Let $p$ be a prime. Prove that $\mathbb{F}_p[X]/(X^2+X+1)$ is a field iff $p \equiv 2\bmod3$.
So:
If $p \equiv 2 $ mod $ 3$, I have to show that every element of $\mathbb{F}_p[X]/(X^2+X+1)$ has an inverse.
If $\mathbb{F}_p[X]/(X^2+X+1)$ is a field I have to show $p \equiv 2 $ mod $ 3$.
Hint: The roots of $x^2+x+1$ over $\mathbb{C}$ are the non-trivial cube roots of unity. When does $\mathbb{F}_p$ have non-trivial cube roots of unity? (Think about the order of the multiplicative group $\mathbb{F}_p^\times$.) If the polynomial $x^2+x+1$ factors non-trivially, what would that imply about $\mathbb{F}_p[x]/(x^2+x+1)$? (Think about zero-divisors.)

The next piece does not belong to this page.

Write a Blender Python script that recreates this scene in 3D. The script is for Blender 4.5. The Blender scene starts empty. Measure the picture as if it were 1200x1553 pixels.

On the other hand, if there are no cube roots of unity in $\mathbb{F}_p$, then $x^2+x+1$ is irreducible (since it itself is only a degree $2$ polynomial, it can only factor into degree $1$ polynomials if it factors at all, and if there are no roots then it cannot have any factors of degree $1$). Since $\mathbb{F}_p[x]$ is a PID, this implies that the ideal $(x^2+x+1)$ is maximal, hence $\mathbb{F}_p[x]/(x^2+x+1)$ is a field.